Of course, we want to make it easy for people with Seam2 applications to migrate to Web Beans. There's two possible approaches and I'm not sure exactly which path we will take. We could:
- reimplement the core of Seam as a layer over the Web Beans backbone, or
- simply allow Seam2 and Web Beans to run side-by-side, with advanced interoperability between Web Beans and Seam2 components.
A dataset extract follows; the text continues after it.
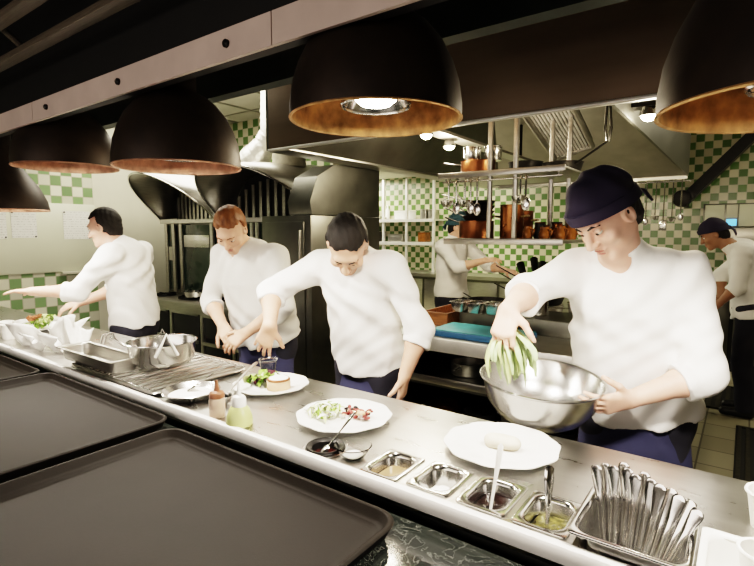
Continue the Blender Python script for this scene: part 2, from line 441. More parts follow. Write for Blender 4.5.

The first option sounds like a lot more work, but I suspect it might be easier than you would think. Whichever path we take, Seam2 style configuration and dependency injection will be deprecated - Web Beans is a far better realization of the ideas behind Seam2. That doesn't mean you should be scared to adopt Seam now! On the contrary, I don't expect migration to be a very painful task given that the underlying concepts are so similar.